***** Material for the task *****

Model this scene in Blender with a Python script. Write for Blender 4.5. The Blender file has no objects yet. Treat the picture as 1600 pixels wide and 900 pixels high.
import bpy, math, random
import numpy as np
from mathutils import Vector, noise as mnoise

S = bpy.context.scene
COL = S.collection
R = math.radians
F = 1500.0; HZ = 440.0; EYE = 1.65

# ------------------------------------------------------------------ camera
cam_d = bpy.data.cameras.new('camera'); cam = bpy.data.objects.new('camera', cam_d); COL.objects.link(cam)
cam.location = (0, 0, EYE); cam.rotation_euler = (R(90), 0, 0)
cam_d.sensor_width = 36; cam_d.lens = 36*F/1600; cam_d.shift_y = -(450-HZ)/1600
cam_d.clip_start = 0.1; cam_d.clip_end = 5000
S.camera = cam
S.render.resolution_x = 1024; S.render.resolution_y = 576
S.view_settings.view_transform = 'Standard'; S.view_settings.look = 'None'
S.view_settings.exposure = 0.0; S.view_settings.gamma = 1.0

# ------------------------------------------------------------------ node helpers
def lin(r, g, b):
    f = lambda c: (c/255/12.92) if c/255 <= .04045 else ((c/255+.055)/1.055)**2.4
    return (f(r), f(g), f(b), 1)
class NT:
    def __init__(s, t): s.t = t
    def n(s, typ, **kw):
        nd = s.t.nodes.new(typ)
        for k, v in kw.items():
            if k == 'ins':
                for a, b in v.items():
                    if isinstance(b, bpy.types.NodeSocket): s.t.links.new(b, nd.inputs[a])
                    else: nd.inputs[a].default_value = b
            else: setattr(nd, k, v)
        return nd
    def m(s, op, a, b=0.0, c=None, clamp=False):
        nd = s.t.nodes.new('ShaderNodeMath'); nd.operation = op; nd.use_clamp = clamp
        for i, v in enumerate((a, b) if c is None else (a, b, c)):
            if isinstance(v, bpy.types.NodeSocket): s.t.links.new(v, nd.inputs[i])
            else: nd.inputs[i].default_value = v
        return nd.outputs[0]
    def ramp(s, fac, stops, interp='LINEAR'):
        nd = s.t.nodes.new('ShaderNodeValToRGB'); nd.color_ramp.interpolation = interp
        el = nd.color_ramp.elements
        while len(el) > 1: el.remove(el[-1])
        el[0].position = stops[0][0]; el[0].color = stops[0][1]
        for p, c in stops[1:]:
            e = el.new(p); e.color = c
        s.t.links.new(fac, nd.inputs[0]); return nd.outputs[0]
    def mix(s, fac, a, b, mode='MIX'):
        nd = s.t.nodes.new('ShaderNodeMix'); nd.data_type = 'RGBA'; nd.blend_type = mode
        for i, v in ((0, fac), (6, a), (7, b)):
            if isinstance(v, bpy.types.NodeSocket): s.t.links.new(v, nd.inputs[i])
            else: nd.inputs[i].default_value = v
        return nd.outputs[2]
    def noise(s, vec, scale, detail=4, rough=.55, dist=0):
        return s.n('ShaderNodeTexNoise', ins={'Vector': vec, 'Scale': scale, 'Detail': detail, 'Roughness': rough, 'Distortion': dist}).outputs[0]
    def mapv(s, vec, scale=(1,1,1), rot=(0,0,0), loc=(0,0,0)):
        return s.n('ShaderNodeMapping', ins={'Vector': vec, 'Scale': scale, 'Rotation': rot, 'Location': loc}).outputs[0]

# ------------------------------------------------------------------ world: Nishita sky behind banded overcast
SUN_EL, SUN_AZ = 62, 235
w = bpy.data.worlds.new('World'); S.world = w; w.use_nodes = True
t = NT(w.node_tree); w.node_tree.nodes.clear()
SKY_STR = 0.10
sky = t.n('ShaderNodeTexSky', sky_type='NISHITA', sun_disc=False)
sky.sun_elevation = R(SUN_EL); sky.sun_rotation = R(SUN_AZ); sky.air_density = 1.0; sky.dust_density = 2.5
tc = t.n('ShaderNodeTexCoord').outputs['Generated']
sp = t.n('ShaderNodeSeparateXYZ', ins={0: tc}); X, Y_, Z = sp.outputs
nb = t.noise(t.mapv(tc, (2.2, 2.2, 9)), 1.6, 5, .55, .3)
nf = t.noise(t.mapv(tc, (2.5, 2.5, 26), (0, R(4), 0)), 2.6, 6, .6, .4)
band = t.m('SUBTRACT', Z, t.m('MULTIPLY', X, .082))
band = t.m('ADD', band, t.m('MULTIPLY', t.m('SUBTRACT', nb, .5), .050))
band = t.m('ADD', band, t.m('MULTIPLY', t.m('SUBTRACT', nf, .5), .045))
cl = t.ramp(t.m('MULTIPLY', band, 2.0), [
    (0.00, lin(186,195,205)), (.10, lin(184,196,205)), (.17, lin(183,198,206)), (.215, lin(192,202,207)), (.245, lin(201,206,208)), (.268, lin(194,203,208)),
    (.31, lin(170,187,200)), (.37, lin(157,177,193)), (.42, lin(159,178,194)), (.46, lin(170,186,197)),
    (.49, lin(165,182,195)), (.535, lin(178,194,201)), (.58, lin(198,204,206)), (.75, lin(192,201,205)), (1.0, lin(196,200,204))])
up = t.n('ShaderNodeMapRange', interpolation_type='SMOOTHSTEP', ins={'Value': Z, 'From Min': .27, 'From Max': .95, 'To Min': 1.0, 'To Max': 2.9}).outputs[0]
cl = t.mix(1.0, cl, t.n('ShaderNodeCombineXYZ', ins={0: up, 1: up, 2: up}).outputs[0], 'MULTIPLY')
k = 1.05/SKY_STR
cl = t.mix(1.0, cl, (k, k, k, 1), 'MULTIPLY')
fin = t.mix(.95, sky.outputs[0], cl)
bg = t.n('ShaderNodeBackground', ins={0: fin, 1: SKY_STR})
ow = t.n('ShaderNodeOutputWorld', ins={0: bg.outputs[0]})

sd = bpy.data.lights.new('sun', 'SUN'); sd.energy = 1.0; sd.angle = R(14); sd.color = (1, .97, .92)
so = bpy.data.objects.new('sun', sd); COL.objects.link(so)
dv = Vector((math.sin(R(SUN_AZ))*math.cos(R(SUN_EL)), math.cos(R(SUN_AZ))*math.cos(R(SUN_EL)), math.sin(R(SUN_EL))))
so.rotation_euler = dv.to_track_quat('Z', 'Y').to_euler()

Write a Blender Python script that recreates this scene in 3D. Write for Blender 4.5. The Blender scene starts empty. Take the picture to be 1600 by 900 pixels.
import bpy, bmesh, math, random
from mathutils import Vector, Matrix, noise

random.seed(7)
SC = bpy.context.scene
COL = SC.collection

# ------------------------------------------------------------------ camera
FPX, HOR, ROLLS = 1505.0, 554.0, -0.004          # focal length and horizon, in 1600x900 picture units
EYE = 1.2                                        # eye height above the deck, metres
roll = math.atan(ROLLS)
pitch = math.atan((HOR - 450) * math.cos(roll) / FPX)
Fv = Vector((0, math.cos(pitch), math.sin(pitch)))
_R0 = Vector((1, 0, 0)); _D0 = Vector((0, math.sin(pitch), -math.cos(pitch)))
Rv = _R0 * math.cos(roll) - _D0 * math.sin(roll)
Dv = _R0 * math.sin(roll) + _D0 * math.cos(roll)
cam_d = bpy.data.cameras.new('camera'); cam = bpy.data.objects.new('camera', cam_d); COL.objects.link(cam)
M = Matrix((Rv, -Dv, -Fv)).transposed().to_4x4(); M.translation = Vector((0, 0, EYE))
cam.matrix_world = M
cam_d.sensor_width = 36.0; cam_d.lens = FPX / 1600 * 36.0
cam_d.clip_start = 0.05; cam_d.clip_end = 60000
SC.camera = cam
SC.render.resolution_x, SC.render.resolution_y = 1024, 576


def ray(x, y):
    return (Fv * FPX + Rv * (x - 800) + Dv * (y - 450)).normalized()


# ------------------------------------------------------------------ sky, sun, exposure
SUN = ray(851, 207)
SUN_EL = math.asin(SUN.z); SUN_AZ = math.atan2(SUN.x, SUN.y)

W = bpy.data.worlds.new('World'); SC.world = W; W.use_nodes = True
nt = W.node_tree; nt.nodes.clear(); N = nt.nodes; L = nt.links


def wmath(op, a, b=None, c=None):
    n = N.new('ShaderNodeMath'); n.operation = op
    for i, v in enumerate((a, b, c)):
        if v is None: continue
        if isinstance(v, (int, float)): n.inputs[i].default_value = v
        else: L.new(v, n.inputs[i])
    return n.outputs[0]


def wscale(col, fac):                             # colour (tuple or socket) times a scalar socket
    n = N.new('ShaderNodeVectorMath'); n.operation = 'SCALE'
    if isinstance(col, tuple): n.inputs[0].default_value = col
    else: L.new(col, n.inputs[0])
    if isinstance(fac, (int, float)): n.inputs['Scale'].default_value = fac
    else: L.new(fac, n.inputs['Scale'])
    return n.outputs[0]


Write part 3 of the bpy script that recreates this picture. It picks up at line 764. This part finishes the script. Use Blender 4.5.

*****

What to produce
Begin with the first line of the listing and copy exactly through the line that contains "S.view_settings.exposure = 0.0;", please, keeping both ends and leaving out everything after.

The completed task
Model this scene in Blender with a Python script. Write for Blender 4.5. The Blender file has no objects yet. Treat the picture as 1600 pixels wide and 900 pixels high.
import bpy, math, random
import numpy as np
from mathutils import Vector, noise as mnoise

S = bpy.context.scene
COL = S.collection
R = math.radians
F = 1500.0; HZ = 440.0; EYE = 1.65

# ------------------------------------------------------------------ camera
cam_d = bpy.data.cameras.new('camera'); cam = bpy.data.objects.new('camera', cam_d); COL.objects.link(cam)
cam.location = (0, 0, EYE); cam.rotation_euler = (R(90), 0, 0)
cam_d.sensor_width = 36; cam_d.lens = 36*F/1600; cam_d.shift_y = -(450-HZ)/1600
cam_d.clip_start = 0.1; cam_d.clip_end = 5000
S.camera = cam
S.render.resolution_x = 1024; S.render.resolution_y = 576
S.view_settings.view_transform = 'Standard'; S.view_settings.look = 'None'
S.view_settings.exposure = 0.0; S.view_settings.gamma = 1.0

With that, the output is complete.